There's an old tale of a person stopping to ask directions in a rural area, and being told with that rural drawl "well.... I wouldn't start from here". Upgrading firmware from particularly old versions feels just like that.
A client has an old pair of Juniper EX4200 switches, which were previously used as a Virtual Chassis pair, that they have finally removed from production (in favour of switches with higher port density) and wanted to repurpose the old switches, for a different use, as stand alone switches. One of the first things they wanted to do was upgrade the software on the switches to something comparable to what is on their current production switches.
The old switches had been in production for several years, from back when Virtual Chassis on the EX4200s was pretty new, and over time Juniper had made various software changes that required non-trivial upgrade steps. Since they were in a Virtual Chassis configuration (which means both had to be upgraded at once), and they were the core network switches for the first few years, the switches didn't get any software upgrades for several years. Which meant we knew the software upgrade on them would be non-trivial but we hadn't expected it to be as complicated as it was.
When we started the upgrade, the switches were running 9.2R3.5, from mid-2009 (ie, almost 3.5 years ago). We knew that there'd be a JLoader upgrade (sorry, Juniper login required) to be done to get past 10.3, but were surprised to find a couple more "helper upgrades" were required:
9.2R3.5 has a software version number check bug (sorry, Juniper login required) where the developers well into 9.xx assumed that the major revision number would always be a single digit; so to upgrade beyond 9.xx it's necessary to install a late release 9.xx version (9.2R4 or newer).

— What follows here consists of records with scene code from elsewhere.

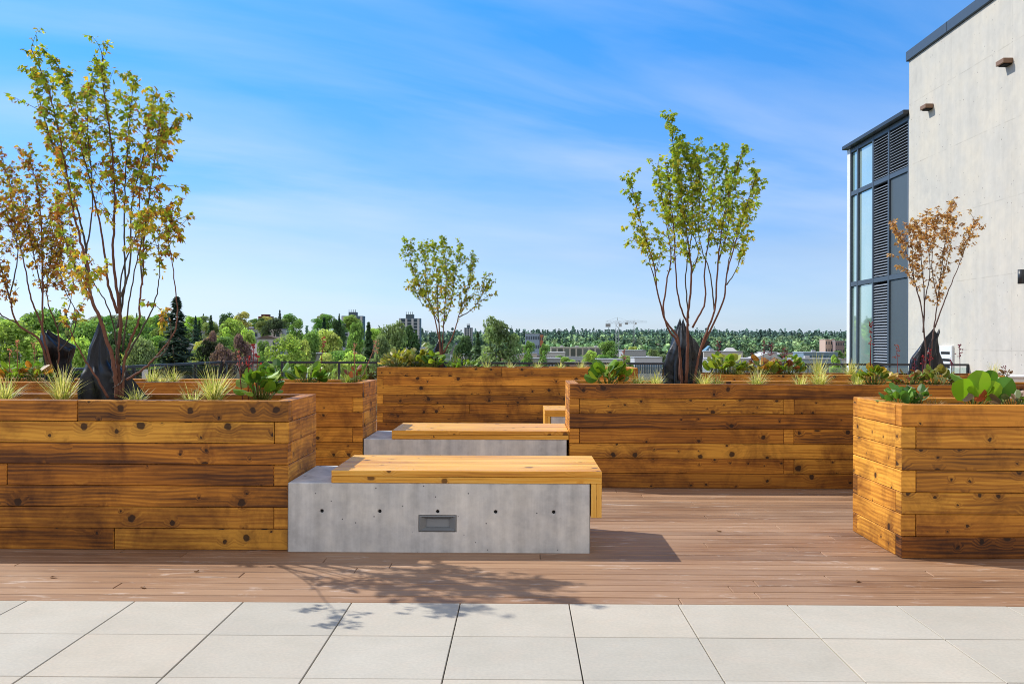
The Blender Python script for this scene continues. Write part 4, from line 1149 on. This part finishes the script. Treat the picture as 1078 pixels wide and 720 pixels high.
# far forest: one mass
r = random.Random(77); mb = MB()
for i in range(5200):
    Y = 1050+2300*r.random()**.9; px = r.uniform(395, 960) if r.random() < .9 else r.uniform(-100, 400)
    X = at(px, 360, Y).x; z = terr(X, Y); cn_ = noise.noise((X*.004, Y*.004, 5)); conf = r.random() < (.22 if Y < 1700 else .62)+cn_*.5
    h = r.uniform(11, 20)*(1.35 if r.random() < .08 else 1) if conf else r.uniform(7, 14); w_ = h*.2 if conf else h*.55
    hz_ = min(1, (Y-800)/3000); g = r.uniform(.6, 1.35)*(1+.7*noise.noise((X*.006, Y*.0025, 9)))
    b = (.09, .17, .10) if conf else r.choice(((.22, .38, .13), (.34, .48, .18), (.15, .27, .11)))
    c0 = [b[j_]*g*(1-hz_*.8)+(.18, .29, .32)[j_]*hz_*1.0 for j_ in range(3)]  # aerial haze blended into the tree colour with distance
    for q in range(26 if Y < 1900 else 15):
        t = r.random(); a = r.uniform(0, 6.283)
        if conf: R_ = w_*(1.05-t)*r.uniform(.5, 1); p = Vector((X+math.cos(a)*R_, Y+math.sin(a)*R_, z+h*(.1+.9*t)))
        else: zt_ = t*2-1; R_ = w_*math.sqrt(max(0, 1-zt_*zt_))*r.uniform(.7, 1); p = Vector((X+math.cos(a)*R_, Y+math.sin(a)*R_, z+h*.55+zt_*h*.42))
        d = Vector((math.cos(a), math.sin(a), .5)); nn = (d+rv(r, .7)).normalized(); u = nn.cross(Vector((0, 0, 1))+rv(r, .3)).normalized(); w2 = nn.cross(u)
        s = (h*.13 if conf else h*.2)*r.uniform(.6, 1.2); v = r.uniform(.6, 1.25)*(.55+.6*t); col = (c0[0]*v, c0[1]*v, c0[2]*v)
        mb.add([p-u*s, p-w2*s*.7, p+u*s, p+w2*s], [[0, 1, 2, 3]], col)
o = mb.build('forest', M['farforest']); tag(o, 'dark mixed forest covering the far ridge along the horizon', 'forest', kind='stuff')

# ------------------------------------------------------------------ background buildings
def bldg(name, label, cat_, px0, px1, ytop, Y, depth, wall, roofc, roof='flat', win=None, ybase=None, group=None, wincol=(.05, .07, .09), rot=0):
    A = at(px0, ytop, Y); B = at(px1, ytop, Y); cx = (A.x+B.x)/2; w_ = B.x-A.x; zb = terr(cx, Y)-1.0
    h = A.z-zb
    e = empty(name, (cx, Y, zb), label, cat_, group, rz=rot)
    mb = MB(); mb.box((-w_/2, 0, 0), (w_/2, depth, h if roof == 'flat' else h*.72), wall, .05); mb.build('wall', M['painted'], e)
    hw = h if roof == 'flat' else h*.72
    mb = MB()
    if roof == 'flat':
        mb.box((-w_/2-.25, -.25, h+.01), (w_/2+.25, depth+.25, h+.45), roofc, .03)
        if w_ > 15:
            for k in range(int(w_/12)): x = -w_/2+6+k*12+rng.uniform(-2, 2); mb.box((x, depth*.4, h+.46), (x+2.2, depth*.4+2, h+1.6), (.4, .41, .42), .03)
    else:
        rz_ = h; V = [(-w_/2-.4, -.4, hw+.01), (w_/2+.4, -.4, hw+.01), (w_/2+.4, depth+.4, hw+.01), (-w_/2-.4, depth+.4, hw+.01)]
        if roof == 'hip': V += [(-w_*.2, depth/2, rz_), (w_*.2, depth/2, rz_)]; Fs = [[0, 1, 5, 4], [2, 3, 4, 5], [1, 2, 5], [3, 0, 4], [3, 2, 1, 0]]
        else: V += [(0, -.4, rz_), (0, depth+.4, rz_)]; Fs = [[0, 4, 5, 3], [1, 2, 5, 4], [0, 1, 4], [2, 3, 5], [3, 2, 1, 0]]
        mb.add(V, Fs, roofc)
    mb.build('roof', M['painted'], e)
    if win:
        nc, nr, fw, fh = win; mc = nr*nc <= 90
        for j_ in range(nr):
            mbr = MB()
            for i in range(nc):
                cxw = -w_/2+w_*(i+.5)/nc; cz = hw*(j_+.55)/nr; ww = w_/nc*fw/2; wh = hw/nr*fh/2
                t = mbr
                k = rng.uniform(.7, 1.4)
                t.box((cxw-ww, -.06, cz-wh), (cxw+ww, -.003, cz+wh), tuple(q*k for q in wincol), .01)
                if nr*nc <= 12: t.build('window', M['painted'], e); mbr = MB()
            if nr*nc > 12: mbr.build('window_row', M['painted'], e)
    return e
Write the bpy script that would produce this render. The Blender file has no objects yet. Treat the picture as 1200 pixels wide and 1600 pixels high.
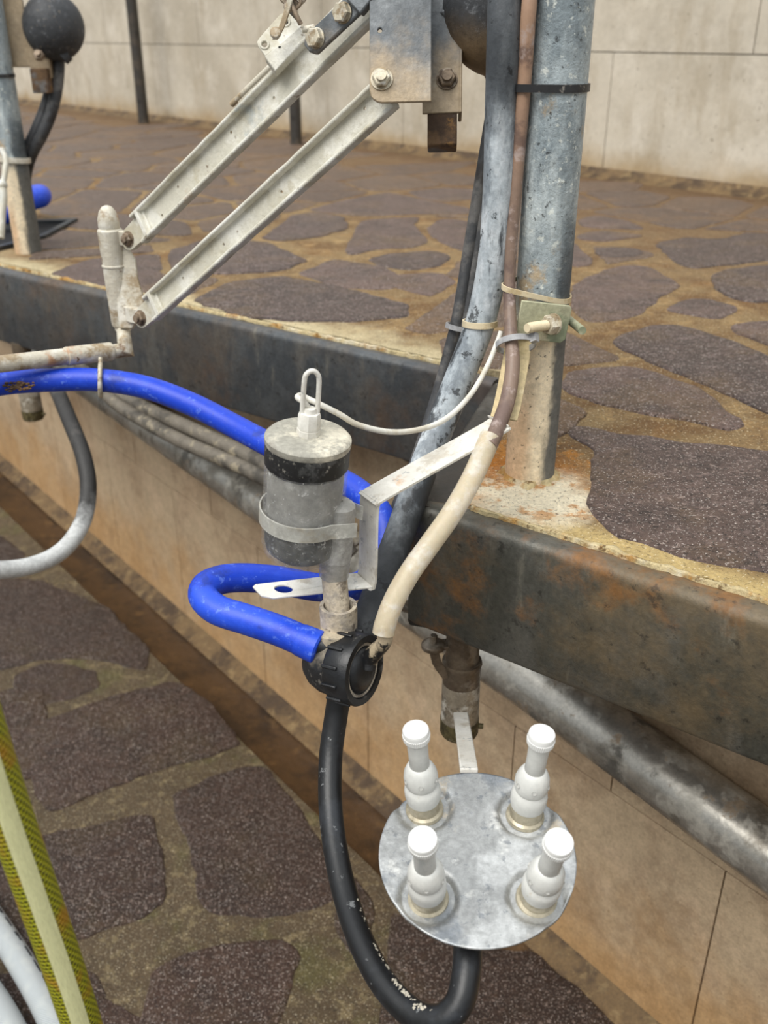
import bpy, bmesh, math, random
from mathutils import Vector, Matrix, noise
random.seed(7)
scene = bpy.context.scene
COL = scene.collection
V = Vector

# ------------------------------------------------------------------ camera
FPX = 1500.0
TILT = math.atan(0.5)
CAMH = 0.52                                   # camera height above the platform
FW = V((0, math.cos(TILT), -math.sin(TILT)))
UP = V((0, math.sin(TILT), math.cos(TILT)))
RT = V((1, 0, 0))
CAM = V((0, 0, CAMH))
cd = bpy.data.cameras.new('camera')
cam = bpy.data.objects.new('camera', cd)
COL.objects.link(cam)
cam.location = CAM
cam.rotation_euler = (math.pi/2 - TILT, 0, 0)
cd.sensor_fit = 'HORIZONTAL'
cd.sensor_width = 36
cd.lens = 36*FPX/1200
cd.clip_start = 0.02
cd.dof.use_dof = True
cd.dof.focus_distance = 1.08
cd.dof.aperture_fstop = 8.0
scene.camera = cam

# ------------------------------------------------------------------ light
w = bpy.data.worlds.new('overcast_sky')
scene.world = w
w.use_nodes = True
nt = w.node_tree
nt.nodes.clear()
wo = nt.nodes.new('ShaderNodeOutputWorld')
bg = nt.nodes.new('ShaderNodeBackground')
tc = nt.nodes.new('ShaderNodeTexCoord')
sp = nt.nodes.new('ShaderNodeSeparateXYZ')
mr = nt.nodes.new('ShaderNodeMapRange')
mr.inputs[1].default_value = -0.15
mr.inputs[2].default_value = 0.75
mr.inputs[3].default_value = 0.14
mr.inputs[4].default_value = 1.08
nt.links.new(tc.outputs['Generated'], sp.inputs[0])
nt.links.new(sp.outputs[2], mr.inputs[0])
nt.links.new(mr.outputs[0], bg.inputs[1])
bg.inputs[0].default_value = (0.93, 0.97, 1.0, 1)
nt.links.new(bg.outputs[0], wo.inputs[0])
sd = bpy.data.lights.new('daylight', 'SUN')
sd.energy = 2.5
sd.angle = math.radians(42)
sd.color = (1.0, 0.97, 0.92)
sun = bpy.data.objects.new('daylight', sd)
COL.objects.link(sun)
sun.rotation_euler = V((-0.45, -0.5, 1.0)).to_track_quat('Z', 'Y').to_euler()
scene.view_settings.view_transform = 'Standard'
scene.view_settings.look = 'None'
scene.view_settings.exposure = 0.3
scene.view_settings.gamma = 1.0
scene.view_settings.use_curve_mapping = False

# ------------------------------------------------------------------ survey helpers
def ray(x, y): return FW + RT*((x-600)/FPX) - UP*((y-800)/FPX)
def at(x, y, d): return CAM + ray(x, y)*d                   # point seen at x,y lying d metres away
def on_z(x, y, z=0.0):
    r = ray(x, y); return CAM + r*((z-CAMH)/r.z)
def on_plane(x, y, p, n):
    r = ray(x, y); return CAM + r*((V(p)-CAM).dot(V(n))/r.dot(V(n)))
def cdir(r, u, t): return (RT*r + UP*u - FW*t).normalized()  # direction: right, up, towards the viewer
def path(pts): return [at(*p) for p in pts]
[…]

The JLoader upgrade install package will only run on 10.x which means it's necessary to be running 10.0, 10.1, 10.2 or 10.3 before installing the new JLoader. Otherwise you get an error message about missing dynamic libraries: Shared object "libgcc.so.1" not found, required by "bootupgrade"
So the full upgrade process ended up being:
Upgrade to 9.3R4.4 (last 9.x version available)
Upgrade to 10.2R4.8 (last 10.x version available pre 10.4; release notes)
Install JLoader upgrade
Upgrade to 12.1R2.9 (to match other EX4200s in production)
All of which took several hours between research and downloading software to install it. Which clearly justifies the policy of not trying to do this type of upgrade while it was in production.
Also worth noting: since this switch is an EX4200 it kept reporting "Virtual Chassis Mode: Enabled" after each reboot, even though we tried various things to make it a "stand alone" switch (see, eg, Reverting to Factory Default configuration, "request system zeroize" (added in 11.1), etc). What seems to be only rarely mentioned in any searchable place is that the EX4200 in "stand alone" mode will still show Virtual Chassis functionality, it just won't have any record of any other switches listed/associated. So it will always look different from the output on, eg, an EX3200 (which has no virtual chassis functionality). It would help considerably if this was more obviously (searchably!) documented. (As far as I can tell most of the "remove various files" instructions for making an EX4200 switch separate from a previous Virtual Chassis are related to getting it into a state where it can be joined to another Virtual Chassis, rather than obtaining "Virtual Chassis Mode: Disabled". I now suspect the disabled only actually comes up if, eg, version matches mean that the virtual chassis configuration cannot join up correctly.)
ETA, 2013-01-08: If the alarm light on the chassis is showing amber there are various potential causes, amongst "chassis" causes and "system" causes, which are shown by two different commands:
show chassis alarms
show system alarms
The most likely one on a new switch/newly cleared switch is that it will say "Rescue configuration is not set". In which case the solution is to create the rescue configuration (ie, known good configuration) with:
request system configuration rescue save
and then hopefully the amber alarm light will clear, plus:
file list /config
should show a "rescue.conf.gz" file now present.
ETA, 2014-05-08: The J Series does not appear to have a "request system zeroize" command line option. The closest you can get appears to be a SRX/J series factory reset with "load factory-default" from edit mode, which will require setting a root password ("set system root-authentication plain-text-password") before the config can be saved -- and leave various old config recoverable ("file list /config", "file list /cf/var/log", etc). So some additional tidying up will be required. (And a later use may still require a password recovery to get back in again.)